Foreign Policy Research Institute A Nation Must Think Before it Acts What the MSM is Failing to Tell You

What the MSM is Failing to Tell You

The missing context behind the recent Hizballah attacks on Israel, and ISIS attacks on Saudi Arabia.

Yesterday two Israeli soldiers were killed and seven others were wounded by aHizballah rocket attack from across the Lebanese border. On January 6, three Saudi border guards were killed by an ISIS suicide squad just inside Saudi territory. What, if anything beyond the militarily obvious, do these two incidents have in common?

Plenty. Three things (why is it always three?) come readily to (my) mind.
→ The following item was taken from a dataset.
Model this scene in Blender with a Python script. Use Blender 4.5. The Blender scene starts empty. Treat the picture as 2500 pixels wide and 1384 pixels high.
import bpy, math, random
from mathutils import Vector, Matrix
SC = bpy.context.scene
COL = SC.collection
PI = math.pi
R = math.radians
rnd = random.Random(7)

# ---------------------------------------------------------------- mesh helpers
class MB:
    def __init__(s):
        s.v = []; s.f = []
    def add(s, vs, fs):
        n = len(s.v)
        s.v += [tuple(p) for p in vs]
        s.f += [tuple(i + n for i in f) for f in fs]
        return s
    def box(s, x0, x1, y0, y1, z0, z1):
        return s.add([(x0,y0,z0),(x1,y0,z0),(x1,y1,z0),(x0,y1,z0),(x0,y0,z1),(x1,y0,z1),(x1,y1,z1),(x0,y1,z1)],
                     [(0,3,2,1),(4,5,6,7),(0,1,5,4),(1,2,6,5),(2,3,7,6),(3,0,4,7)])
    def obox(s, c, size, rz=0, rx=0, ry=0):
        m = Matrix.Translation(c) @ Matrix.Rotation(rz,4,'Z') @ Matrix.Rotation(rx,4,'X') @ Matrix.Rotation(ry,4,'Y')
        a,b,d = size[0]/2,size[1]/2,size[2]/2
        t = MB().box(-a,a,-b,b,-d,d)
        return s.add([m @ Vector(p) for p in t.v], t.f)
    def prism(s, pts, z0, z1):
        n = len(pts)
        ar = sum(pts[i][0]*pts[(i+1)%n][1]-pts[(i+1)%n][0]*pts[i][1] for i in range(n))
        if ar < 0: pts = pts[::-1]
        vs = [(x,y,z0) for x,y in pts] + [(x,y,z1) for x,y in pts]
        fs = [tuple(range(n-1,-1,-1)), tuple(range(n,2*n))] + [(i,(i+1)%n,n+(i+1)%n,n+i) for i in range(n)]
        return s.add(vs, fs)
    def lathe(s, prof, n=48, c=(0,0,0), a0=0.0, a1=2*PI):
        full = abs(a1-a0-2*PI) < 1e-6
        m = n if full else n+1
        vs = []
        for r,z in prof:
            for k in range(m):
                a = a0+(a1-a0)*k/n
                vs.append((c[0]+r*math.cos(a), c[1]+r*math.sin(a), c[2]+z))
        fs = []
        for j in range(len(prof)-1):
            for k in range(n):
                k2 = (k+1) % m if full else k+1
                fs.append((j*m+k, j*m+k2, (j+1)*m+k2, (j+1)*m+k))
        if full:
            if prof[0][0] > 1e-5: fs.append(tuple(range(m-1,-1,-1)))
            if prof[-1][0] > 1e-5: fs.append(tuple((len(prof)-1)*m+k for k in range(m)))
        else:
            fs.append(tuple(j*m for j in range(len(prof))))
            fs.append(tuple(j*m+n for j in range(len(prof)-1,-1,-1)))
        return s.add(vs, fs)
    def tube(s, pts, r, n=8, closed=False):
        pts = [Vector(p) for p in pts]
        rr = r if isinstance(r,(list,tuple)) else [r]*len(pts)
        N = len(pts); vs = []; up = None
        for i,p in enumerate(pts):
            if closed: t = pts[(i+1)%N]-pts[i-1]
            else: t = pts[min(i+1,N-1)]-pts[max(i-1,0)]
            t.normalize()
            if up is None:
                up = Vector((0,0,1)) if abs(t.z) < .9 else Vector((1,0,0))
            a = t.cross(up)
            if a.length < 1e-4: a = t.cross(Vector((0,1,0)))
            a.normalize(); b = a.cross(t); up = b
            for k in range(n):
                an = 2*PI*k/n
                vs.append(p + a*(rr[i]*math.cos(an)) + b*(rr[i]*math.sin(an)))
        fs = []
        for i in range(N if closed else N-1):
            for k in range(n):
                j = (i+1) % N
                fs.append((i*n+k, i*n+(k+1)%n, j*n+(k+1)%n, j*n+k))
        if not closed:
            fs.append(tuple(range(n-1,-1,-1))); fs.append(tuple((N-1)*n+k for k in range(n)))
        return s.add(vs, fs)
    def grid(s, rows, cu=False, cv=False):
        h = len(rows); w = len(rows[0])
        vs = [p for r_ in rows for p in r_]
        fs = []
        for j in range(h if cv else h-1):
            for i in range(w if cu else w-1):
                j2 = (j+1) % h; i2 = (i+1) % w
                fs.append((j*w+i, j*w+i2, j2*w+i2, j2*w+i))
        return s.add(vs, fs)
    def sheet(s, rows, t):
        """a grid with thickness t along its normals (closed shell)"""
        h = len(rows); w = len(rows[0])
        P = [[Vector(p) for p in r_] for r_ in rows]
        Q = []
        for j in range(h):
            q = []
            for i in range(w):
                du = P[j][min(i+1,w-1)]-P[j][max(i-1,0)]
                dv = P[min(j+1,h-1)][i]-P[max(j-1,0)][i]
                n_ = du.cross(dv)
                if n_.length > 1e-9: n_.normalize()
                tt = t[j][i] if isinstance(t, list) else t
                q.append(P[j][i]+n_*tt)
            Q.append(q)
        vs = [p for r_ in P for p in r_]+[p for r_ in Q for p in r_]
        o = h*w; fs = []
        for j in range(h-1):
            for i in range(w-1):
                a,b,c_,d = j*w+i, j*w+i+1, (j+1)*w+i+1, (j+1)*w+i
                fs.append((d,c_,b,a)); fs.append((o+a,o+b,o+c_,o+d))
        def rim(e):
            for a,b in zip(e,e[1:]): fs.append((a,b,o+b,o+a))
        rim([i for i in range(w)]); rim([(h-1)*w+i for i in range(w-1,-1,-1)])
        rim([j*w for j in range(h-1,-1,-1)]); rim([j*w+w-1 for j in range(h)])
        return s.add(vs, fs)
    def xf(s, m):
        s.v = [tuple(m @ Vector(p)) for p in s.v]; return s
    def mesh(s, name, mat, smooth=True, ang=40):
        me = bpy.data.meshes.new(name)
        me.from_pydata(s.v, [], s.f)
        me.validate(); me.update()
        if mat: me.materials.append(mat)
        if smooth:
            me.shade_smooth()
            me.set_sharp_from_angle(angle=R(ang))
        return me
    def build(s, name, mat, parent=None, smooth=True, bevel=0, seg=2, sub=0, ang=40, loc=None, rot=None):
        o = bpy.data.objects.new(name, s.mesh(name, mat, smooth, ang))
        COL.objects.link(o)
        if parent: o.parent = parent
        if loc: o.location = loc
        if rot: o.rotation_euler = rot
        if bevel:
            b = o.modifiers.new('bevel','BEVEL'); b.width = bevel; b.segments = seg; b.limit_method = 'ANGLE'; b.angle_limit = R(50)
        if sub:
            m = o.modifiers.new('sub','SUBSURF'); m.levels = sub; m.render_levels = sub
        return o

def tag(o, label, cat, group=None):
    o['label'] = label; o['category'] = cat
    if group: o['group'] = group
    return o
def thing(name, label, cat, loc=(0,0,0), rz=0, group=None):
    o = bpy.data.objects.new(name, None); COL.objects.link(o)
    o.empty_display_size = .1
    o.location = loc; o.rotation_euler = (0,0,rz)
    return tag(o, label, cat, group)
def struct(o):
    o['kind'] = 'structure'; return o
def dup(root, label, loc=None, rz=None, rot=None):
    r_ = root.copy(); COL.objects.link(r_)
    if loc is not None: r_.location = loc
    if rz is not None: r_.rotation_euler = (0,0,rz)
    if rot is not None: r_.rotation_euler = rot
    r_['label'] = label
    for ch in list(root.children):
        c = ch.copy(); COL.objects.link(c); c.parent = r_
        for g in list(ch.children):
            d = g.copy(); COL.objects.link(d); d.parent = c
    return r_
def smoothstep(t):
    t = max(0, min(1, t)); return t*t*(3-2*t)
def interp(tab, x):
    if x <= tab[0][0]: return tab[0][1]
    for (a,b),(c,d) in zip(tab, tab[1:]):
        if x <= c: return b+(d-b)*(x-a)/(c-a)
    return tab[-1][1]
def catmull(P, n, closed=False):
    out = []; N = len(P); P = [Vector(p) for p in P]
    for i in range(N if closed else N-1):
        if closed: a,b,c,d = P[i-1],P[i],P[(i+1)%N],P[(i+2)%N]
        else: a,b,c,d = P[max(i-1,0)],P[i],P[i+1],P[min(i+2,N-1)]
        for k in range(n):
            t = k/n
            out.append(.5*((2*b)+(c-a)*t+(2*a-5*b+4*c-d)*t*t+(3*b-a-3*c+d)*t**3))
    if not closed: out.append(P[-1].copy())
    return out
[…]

First, and of least importance, is the oft-noted fact that American mainstream media habits have devolved into providing mostly context-free information points, so that little to no background is provided to help readers turn information into knowledge. It was not always so, but it is so now. We generally get only dots, not lines or shapes, and certainly not useful three-dimensional displays. But both the recent Israeli and Saudi episodes have backgrounds that do enable information to become knowledge. More of this background anon.

Second, of considerable importance, is the fact that both attacks were perpetrated by networks operating beyond the usual habits and constraints of Westphalian states.

Hizballah is an Iranian proxy operating for many years now in and out of Lebanon and, more recently, in Syria. Its past forays have extended all the way to Buenos Aires, and not long ago to Bulgaria. It is part of an Iranian-supported, and in many cases Iranian-directed, network that also includes several murderous Shi’a militias operating on Iraqi territory. What is novel is that in recent months Iranian forces themselves, mainly from the Al-Quds Brigades, have gone expeditionary and are now present physically in Lebanon, Syria, Iraq (in rather large numbers), and soon if not already very likely in Yemen, perhaps Sudan, Afghanistan (first in and around Herat), and, in due course, even Turkey.

ISIS is engaged in a state-building enterprise as a quintessential premodern “revitalization movement” (Anthony F.C. Wallace, 1956), but it is trying to do so on the dying corpses of several Arab states. These states centrally include Syria and Iraq, but in accordance with the Islamic State’s “survive and expand” annexation strategy, it now also arguably encompasses ill-defined but real chunks of Yemen, Libya, Egypt (Sinai), Algeria, Saudi Arabia, Afghanistan, and Pakistan. For all anyone knows, the second-largest city in France, Marseilles, is next. In IS parlance, there is now a vilayet, or province of the State, in each of these proto- or para-Westphalian units (and, as I have argued before, they were never really any more than that).